1. Bind every MCP run to organization identity
A local AI client should not become a shortcut around workspace policy. Each run needs a signed-in user, an organization context, legal gate, membership, role permissions, per-Skill ACL, and plan state.
The review question is direct: would the same user be allowed to run the same Skill from the Invokora workspace.
- Require login before writing local MCP configuration.
- Resolve the active organization before execution.
- Apply role and per-Skill access checks for every run.
- Record which execution surface initiated the run.
2. Keep source delivery out of the client decision
MCP clients handle interaction. They should not decide whether protected Skill source crosses into local storage.
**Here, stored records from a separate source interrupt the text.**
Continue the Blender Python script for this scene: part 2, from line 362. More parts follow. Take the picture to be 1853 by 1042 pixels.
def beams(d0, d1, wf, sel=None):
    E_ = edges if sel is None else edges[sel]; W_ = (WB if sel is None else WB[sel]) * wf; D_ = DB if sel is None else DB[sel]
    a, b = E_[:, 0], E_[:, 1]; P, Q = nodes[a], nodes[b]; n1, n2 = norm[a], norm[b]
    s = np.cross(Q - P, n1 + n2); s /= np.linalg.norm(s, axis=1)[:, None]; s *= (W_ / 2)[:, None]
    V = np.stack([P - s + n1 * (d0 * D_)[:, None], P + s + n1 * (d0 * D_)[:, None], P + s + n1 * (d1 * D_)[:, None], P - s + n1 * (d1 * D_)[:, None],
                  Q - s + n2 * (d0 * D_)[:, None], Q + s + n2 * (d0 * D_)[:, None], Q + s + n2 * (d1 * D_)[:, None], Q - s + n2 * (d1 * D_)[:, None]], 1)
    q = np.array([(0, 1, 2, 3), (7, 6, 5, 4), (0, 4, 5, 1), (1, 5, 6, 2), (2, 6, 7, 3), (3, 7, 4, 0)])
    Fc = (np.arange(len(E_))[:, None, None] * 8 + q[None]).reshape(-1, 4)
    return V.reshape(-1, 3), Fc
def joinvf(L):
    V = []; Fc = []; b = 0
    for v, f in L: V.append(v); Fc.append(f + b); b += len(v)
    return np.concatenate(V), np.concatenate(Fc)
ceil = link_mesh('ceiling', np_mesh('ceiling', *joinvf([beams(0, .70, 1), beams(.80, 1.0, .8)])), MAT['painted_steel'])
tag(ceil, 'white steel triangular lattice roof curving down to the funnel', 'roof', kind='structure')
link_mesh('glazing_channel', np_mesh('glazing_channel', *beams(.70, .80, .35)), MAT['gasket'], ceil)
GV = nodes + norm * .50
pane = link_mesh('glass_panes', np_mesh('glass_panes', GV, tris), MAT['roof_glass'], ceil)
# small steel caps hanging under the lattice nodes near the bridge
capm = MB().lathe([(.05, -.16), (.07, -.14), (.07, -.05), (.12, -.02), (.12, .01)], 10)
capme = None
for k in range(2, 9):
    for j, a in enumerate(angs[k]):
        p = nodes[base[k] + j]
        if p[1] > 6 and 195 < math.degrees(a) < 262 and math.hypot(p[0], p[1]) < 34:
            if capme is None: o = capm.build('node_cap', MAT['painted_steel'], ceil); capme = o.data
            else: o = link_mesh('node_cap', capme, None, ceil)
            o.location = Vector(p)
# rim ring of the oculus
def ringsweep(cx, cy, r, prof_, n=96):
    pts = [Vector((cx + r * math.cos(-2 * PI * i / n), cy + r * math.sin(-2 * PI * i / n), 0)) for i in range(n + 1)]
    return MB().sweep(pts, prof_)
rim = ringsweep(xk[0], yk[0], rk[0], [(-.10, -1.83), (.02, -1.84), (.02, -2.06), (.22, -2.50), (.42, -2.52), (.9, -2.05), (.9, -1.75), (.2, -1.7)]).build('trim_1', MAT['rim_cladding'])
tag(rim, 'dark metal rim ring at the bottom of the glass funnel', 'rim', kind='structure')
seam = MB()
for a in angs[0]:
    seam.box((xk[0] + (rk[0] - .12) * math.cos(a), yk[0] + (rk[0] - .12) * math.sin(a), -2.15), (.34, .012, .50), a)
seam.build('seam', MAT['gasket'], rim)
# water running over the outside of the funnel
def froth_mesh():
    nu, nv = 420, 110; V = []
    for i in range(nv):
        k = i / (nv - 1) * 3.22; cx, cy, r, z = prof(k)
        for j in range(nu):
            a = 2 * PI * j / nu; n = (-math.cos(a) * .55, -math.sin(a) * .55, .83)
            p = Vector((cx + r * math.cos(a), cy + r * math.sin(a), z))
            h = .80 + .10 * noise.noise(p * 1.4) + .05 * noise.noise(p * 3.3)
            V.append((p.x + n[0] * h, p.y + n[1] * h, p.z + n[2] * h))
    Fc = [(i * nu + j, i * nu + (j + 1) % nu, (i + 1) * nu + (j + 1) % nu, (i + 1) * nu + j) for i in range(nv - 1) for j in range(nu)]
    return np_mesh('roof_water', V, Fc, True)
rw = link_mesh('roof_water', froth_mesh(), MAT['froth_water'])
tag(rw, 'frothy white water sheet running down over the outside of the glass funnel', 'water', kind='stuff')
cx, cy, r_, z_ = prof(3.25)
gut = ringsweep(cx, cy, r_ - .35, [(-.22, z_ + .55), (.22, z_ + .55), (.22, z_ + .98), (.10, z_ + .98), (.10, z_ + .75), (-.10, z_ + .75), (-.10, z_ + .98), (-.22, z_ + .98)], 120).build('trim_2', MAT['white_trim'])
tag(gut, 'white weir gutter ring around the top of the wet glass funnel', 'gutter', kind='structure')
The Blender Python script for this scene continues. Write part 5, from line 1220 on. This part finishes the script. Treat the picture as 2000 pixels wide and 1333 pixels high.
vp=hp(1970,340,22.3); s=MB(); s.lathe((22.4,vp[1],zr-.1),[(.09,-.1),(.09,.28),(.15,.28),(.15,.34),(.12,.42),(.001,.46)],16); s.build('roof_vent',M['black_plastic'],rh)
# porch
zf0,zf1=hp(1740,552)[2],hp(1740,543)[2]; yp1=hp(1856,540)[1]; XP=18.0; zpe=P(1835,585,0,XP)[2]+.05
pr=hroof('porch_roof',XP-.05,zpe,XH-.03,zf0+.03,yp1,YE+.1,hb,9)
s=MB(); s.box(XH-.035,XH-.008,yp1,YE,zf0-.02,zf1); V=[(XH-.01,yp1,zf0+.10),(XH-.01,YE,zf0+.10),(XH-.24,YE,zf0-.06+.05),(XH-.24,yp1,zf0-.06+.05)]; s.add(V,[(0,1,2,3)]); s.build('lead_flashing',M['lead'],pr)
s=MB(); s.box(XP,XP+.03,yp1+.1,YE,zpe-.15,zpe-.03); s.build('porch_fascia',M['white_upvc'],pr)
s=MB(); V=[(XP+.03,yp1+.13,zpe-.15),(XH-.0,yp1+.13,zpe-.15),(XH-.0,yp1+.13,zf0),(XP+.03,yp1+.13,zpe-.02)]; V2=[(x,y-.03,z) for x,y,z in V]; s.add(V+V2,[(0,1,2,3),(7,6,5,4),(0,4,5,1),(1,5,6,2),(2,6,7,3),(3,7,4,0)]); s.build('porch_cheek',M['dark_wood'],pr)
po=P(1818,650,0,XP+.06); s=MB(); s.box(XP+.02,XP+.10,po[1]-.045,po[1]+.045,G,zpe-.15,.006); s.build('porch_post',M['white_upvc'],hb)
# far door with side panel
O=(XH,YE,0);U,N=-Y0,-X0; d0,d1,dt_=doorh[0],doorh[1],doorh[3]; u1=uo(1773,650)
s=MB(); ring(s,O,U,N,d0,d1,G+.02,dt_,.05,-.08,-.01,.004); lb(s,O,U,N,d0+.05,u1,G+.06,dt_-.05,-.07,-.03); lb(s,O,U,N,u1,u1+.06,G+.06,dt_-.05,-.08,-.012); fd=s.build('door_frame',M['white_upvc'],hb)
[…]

Owners choose server-hosted mode when source should stay server side, and public-source mode when authorized local inspection is intentional.
- Use server-hosted mode for protected SOPs, prompts, and tool instructions.
- Use public-source mode for explicit local review and collaboration.
- Require approval when delivery mode changes after creation.
3. Review the evidence before broad rollout
A safe rollout needs records that answer who ran a Skill, which source delivery mode applied, whether output was blocked, and which policy changed.
Audit summaries should stay narrow. They should identify actor, object, outcome, and reason without storing sensitive body content.
- Track source reads, syncs, delivery approvals, blocked outputs, and policy edits.
- Exclude source bodies, prompts, model output, provider keys, and local paths from audit summaries.
- Export only allowlisted governance events for review.